Solaranlagen auf der freien Fläche sieht Kerner für Landwirte im Kreis daher kritisch. Vielleicht sei die sogenannte Agrivoltaik eine Chance, ein Verfahren zur gleichzeitigen Nutzung von Flächen für die landwirtschaftliche Pflanzenproduktion und die PV-Stromproduktion. Diese sei jedoch erst im Aufbau und noch nicht marktreif. „Und natürlich ist der Wirtschaftlichkeitsfaktor eine wichtige Koordinate“, so Kerner.

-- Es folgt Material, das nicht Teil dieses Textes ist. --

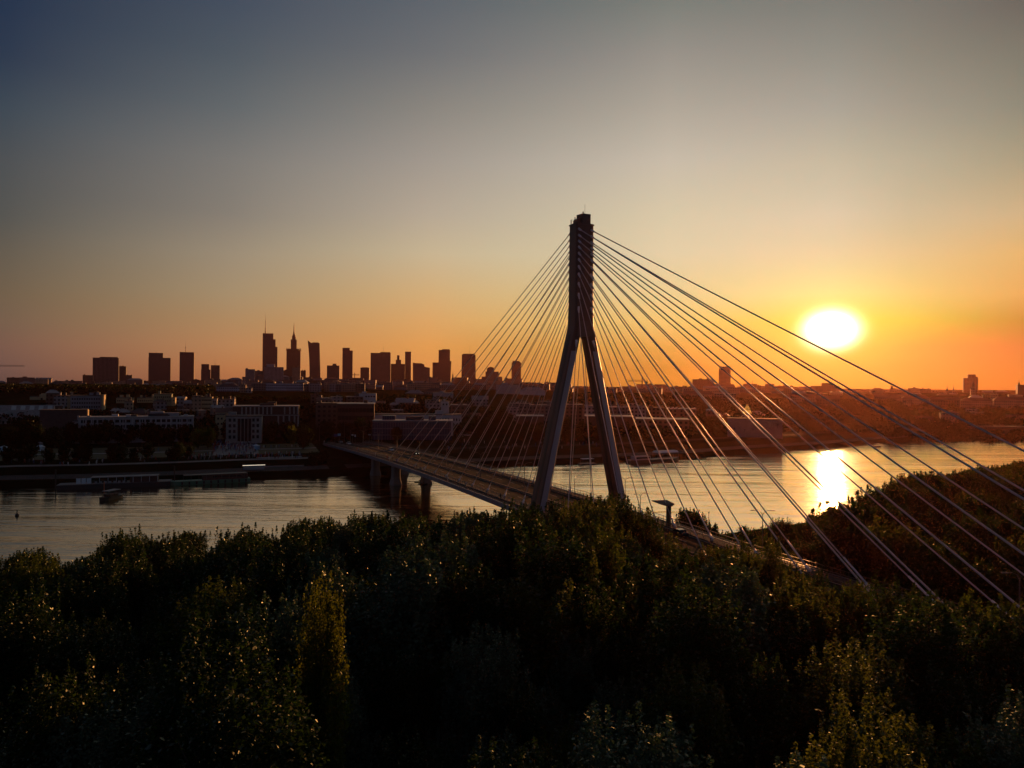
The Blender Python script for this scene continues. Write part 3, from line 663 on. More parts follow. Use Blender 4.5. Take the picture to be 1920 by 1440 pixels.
MB().lathe((x, 1204.5, z + 5), [(4.6, 0), (4.2, 2), (2.6, 5), (2.2, 8), (2.6, 9), (1.2, 12), (0.4, 14), (0.1, 18)], 10).build('dome', M['dark'], r)
r, x0, x1, h, z, dpt, gb = block('church', 1908, 1960, 722, 1100, 'brick', 'gabled brick cathedral with a stepped front at the right edge', 'church', 30, gear=False)
MB().lathe((at(1911, 722, 1100)[0], 1104, h), [(1.5, 0), (1.2, 3), (0.3, 5), (0.1, 9)], 6).build('pinnacle', M['dark'], r)
# church spire in the left group, dome
x, z = at(849, 712, 1900); r = thing('church_spire', (x, 1900, 30), 'small baroque church tower between two dark towers left of the stay cables', 'church tower')
MB().box(x - 4, x + 4, 1900, 1908, 30, z).build('tower', FM['old'], r); MB().lathe((x, 1904, z), [(4, 0), (3.4, 3), (1.8, 7), (1.5, 10), (2, 11), (0.6, 16), (0.1, 22)], 8).build('spire', M['dark'], r)
x, z = at(878, 718, 1700); r = thing('church_spire', (x, 1700, 30), 'squat church dome in front of the chamfered tower', 'church tower')
MB().box(x - 4, x + 4, 1700, 1708, 30, z).build('tower', FM['old'], r); MB().lathe((x, 1704, z), [(4, 0), (3.6, 2), (2.6, 5), (1.2, 7), (1.2, 9), (0.3, 11), (0.1, 14)], 8).build('spire', M['dark'], r)
# cranes
for o in list(C.objects):
    if o.parent is None and o.type == 'EMPTY' and 'label' in o and o.rotation_euler.z == 0 and o.name != 'cable_stayed_bridge': face(o)
def crane(u, vb, vt, ul, ur, vj, Y, label):
    x, z0 = at(u, vb, Y); _, z1 = at(u, vt, Y); xl, zj = at(ul, vj, Y); xr, _ = at(ur, vj, Y)
    r = thing('tower_crane', (x, Y, gz(x, Y)), label, 'crane')
    MB().tube((x, Y, gz(x, Y)), (x, Y, z1), 0.9, n=4).build('crane_mast', M['dark'], r)
    m = MB(); 
    for dz in (0, 2.2): m.tube((xl, Y, zj + dz), (xr, Y, zj + dz), 0.28, n=4)
    k = 22
    for i in range(k):
        a = xl + (xr - xl) * i / k; c = xl + (xr - xl) * (i + 1) / k; m.tube((a, Y, zj), (c, Y, zj + 2.2), 0.16, n=3)
    m.build('jib', M['dark'], r)
    MB().box(xr - 3, xr, Y - 1.5, Y + 1.5, zj - 3, zj).build('counterweight', M['dark'], r)
crane(-4, 715, 683, 46, -22, 687, 1500, 'long crane jib reaching in from the left edge above the roofs')
crane(665, 710, 699, 674, 660, 703.5, 2000, 'small crane between two towers behind the long office row')
crane(1204, 725, 708, 1178, 1214, 715, 1300, 'tower crane standing just right of the pylon above the horizon')

# low roofs that make the horizon line
PR = ([0, 13, 85, 119, 150, 260, 330, 400, 460, 640, 700, 760, 870, 960, 1040, 1090, 1200, 1290, 1450, 1560, 1700, 1920, 1990],
      [714, 707, 708, 712, 715, 714, 714, 714, 706, 708, 714, 712, 711, 714, 716, 725, 724, 723, 724, 731, 731, 734, 735])
ZN = [(0, 150, 'at the far left'), (150, 330, 'below the ribbed slab tower'), (330, 480, 'below the antenna towers'), (480, 620, 'below the tallest skyscraper'), (620, 800, 'below the wide banded tower'),
      (800, 960, 'behind the left stay cables'), (960, 1100, 'beside the pylon'), (1100, 1300, 'right of the pylon'), (1300, 1480, 'below the lone tower with mast'), (1480, 1640, 'under the sun'), (1640, 1800, 'right of the sun'), (1800, 2100, 'at the far right')]
def zone(u):
    for a, b_, s_ in ZN:
        if u < b_: return s_
    return ZN[-1][2]
KN = {'flats': 'pale grey', 'flatsgrey': 'dark grey', 'flatsbrown': 'brown', 'flatstan': 'tan', 'old': 'reddish', 'flatsblue': 'pale blue'}
LABN = {}
def zlabel(pre, u, post=''):
    k = f'{pre} {zone(u)}{post}'
    return k
for row, (Y0, Y1, dv0, dv1, wl) in enumerate(((1500, 2100, -1, 3, (14, 34)), (1000, 1350, 3, 9, (12, 30)))):
    u = -20
    while u < 1960:
        wpx = rnd.uniform(*wl); Y = rnd.uniform(Y0, Y1)
        vt = float(np.interp(u + wpx / 2, *PR)) + rnd.uniform(dv0, dv1)
        if row == 0 and rnd.random() < 0.18: vt -= rnd.uniform(2, 5)
        mk_ = rnd.choice(['flats', 'flatsgrey', 'flatsgrey', 'flatsbrown', 'flatstan', 'old']) if u < 1000 else rnd.choice(['flatsgrey', 'flatsbrown', 'old', 'old'])
        rf = rnd.choice(['flat', 'flat', 'gable', 'hip']); rmt = rnd.choice(['roofdark', 'roofmetal', 'rooftile'])
        kind = {'flat': 'flat roofed', 'gable': 'gable roofed', 'hip': 'hip roofed'}[rf]
        lb = f"{KN[mk_]} {kind} building, {'far' if row == 0 else 'near'} roof line {zone(u + wpx / 2)}"
        block('city_building', u, u + wpx, vt, Y, mk_, lb, 'building', rnd.uniform(14, 24), rf, rmt, group='low buildings along the horizon', rz=rnd.uniform(-0.12, 0.12))
        u += wpx * rnd.uniform(0.85, 1.25)

# ------------------------------------------------------------------ nearer buildings with windows of their own
win_src = MB().box(-0.5, 0.5, -0.06, 0.02, -0.5, 0.5).build('window', M['glass'])
win_me = win_src.data; bpy.data.objects.remove(win_src)
def wins(r, x0, x1, zs, nx, Y, ww, wh, skip=lambda i, j: False):
    for j, z in enumerate(zs):
        for i in range(nx):
            if skip(i, j): continue
            o = bpy.data.objects.new('window', win_me); C.objects.link(o); o.parent = r
            x = x0 + (x1 - x0) * (i + 0.5) / nx
            o.location = Vector((x, Y - 0.003, z)) - r.location; o.scale = (ww, 1, wh)
def zl(u, v, Y): return at(u, v, Y)[1]
Hs = lambda *a, **k: block(*a, **k)
# long pale office row on the skyline ridge, orange light on its ends painted tan
for i, (a, b_, vt, mk_, ds) in enumerate(((472, 498, 719, 'flatsgrey', 'dark grey glazed end block of the long pale office row'), (498.5, 537, 719, 'flatsblue', 'pale blue banded left block of the long office row'),
        (537.5, 569, 719.5, 'flatsblue', 'pale blue middle block of the long office row, left of a dark gap'), (580, 602, 720, 'flats', 'white block of the long office row with crisp square windows'),
        (569.5, 579.5, 721, 'flatsgrey', 'narrow dark link inside the long pale office row'), (608, 622, 721, 'flatstan', 'narrow block in the long office row, orange sunlight painted tan'),
        (618, 630, 720.5, 'flats', 'narrow pale block in the long office row between two orange lit blocks'), (630, 640, 721, 'flatsgrey', 'dull grey block in the long office row'),
        (640, 667, 720, 'flatstan', 'block closing the long office row on the right, orange sunlight painted tan'), (667, 684, 720, 'flatsbrown', 'dark brown block right of the orange lit end of the office row'))):
    Hs('office_block', a, b_, vt, 900 + (i % 3) * 6, mk_, ds, 'office block', 18, roofm='roofmetal')
Hs('office_block', 560, 684, 713, 1250, 'flatsgrey', 'very long low roof running behind the office row', 'office block', 20, roofm='rooflight')
r = Hs('institute', 405.5, 448, 719, 850, 'flatsblue', 'white building with a row of tall arched windows above the small palace', 'public building', 15, 'hip', 'roofdark')[0]
r = Hs('palace', 411, 447, 738, 760, 'stone', 'small pale palace with a pediment and columned porch', 'palace', 12, 'hip', 'roofdark', hroof=2.5)
rr_, x0, x1, h, z, dpt, gb = r
wins(rr_, x0, x1, [h - 2.4, h - 5.2], 9, 760, 1.0, 1.5, lambda i, j: i == 4)
xc = (x0 + x1) / 2; MB().add([(xc - 4, 758.5, h), (xc + 4, 758.5, h), (xc, 758.5, h + 2.6), (xc - 4, 760.2, h), (xc + 4, 760.2, h), (xc, 760.2, h + 2.6)], [(0, 1, 2), (5, 4, 3), (0, 3, 4, 1), (1, 4, 5, 2), (2, 5, 3, 0)]).build('pediment', M['stone'], rr_)
for k in range(4): MB().tube((xc - 3 + 2 * k, 758.8, gb), (xc - 3 + 2 * k, 758.8, h), 0.3, n=8).build('column', M['stone'], rr_)
Hs('house', 449, 461, 722, 800, 'flatstan', 'tall house beside the small palace, gold sunlight painted as ochre', 'house', 12)  # tan facade holds the gold sunlight on this house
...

„Wir sollten uns jedoch alle an der Nase fassen und zuerst sämtliche Industrie-, Park- und Privat-Dächer mit Photovoltaik belegen, bevor wir kostbares Ackerland in Angriff nehmen“, meint der Chef des Bauernverbands im Kreis Ludwigsburg.

Vergütung wird angehoben

Seit Ende Juli 2022
gilt das novellierte Erneuerbare Energien-Gesetz (EG) des Bundesministerium für Wirtschaft und Klimaschutz. Laut einer Mitteilung der Deutschen Gesellschaft für Sonnenenergie soll damit die Photovoltaik massiv ausgebaut werden. Der Bau regenerativer Anlagen werden zum „öffentlichen Interesse“ erklärt.

Die Vergütungssätze
wurden in dem neuen Gesetz angehoben. Volleinspeiseanlagen erhalten noch deutlich höhere Vergütungssätze.

Bis 2017
sah das Erneuerbare-Energien-Gesetz Solarparks im Wesentlichen auf Konversionsflächen und Seitenrandstreifen entlang von Autobahnen und Schienenwegen vor. Seit 7. März 2017 hat das Land Baden-Württemberg die Flächenkulisse für Solarparks um sogenannte „benachteiligte Gebiete“ auf Acker- und Grünlandflächen erweitert. Die bislang festgelegte Grenze von jährlich 100 Megawatt für Ausschreibungsanlagen in benachteiligten Gebieten wurde jüngst auf 500 Megawatt erhöht.